Sunday, December 29, 2013

Father Figure

Today while I was at a restaurant with my family, I notice a man sitting in a booth with two young girls and a baby boy. I knew that this was a father with his three young children. My first thought was “aw they're so cute", but next that came to mind was “where is their mother?". I immediately then realize this was a father, that probably only gets to see his kids once or twice a week when he takes them out to dinner because he and their mother couldn't make things work. It honestly broke my heart. A father who truly cared and loved his kids, was on a two hour restriction that the court felt was "Fair enough". When was it ever fair for a father to only see his kids once or twice a week? Now don't get me wrong, I don't know this man or really anything about him; but I did see the way he looked at his kids. The joy in his eyes when he looked at them; the smile that reached ear to ear when his daughter called his name. It was beautiful, without him even realizing it.
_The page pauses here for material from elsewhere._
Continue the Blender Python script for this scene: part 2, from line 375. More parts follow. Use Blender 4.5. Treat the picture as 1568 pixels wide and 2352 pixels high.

The reason I wanted to talk about this moment was because the whole time I watched this father with his kids, I had a flashback. I saw myself with my siblings and my father, at our weekly dinner night. See when I was five my parents got a divorced, it was devastating! I couldn't grasp the concept, why wasn't my father walking in the front door anymore and giving a bear hug to his little girl? I'd cry when my father would drop us back off at home after his "two hours" were over, I blamed my mother for the longest time.I regret hating my mother so much as a kid for something she couldn't control.
My father was always a great dad to us, even if we may not be his “Pride and Joys" anymore. I know he still loves us because when I see him, I can tell he still has the same joy in his eyes and the smile from ear to ear.
After dinner I prayed for those three kids. I prayed asking god to not let them go through what we had to go though and that their father never loses interest in them.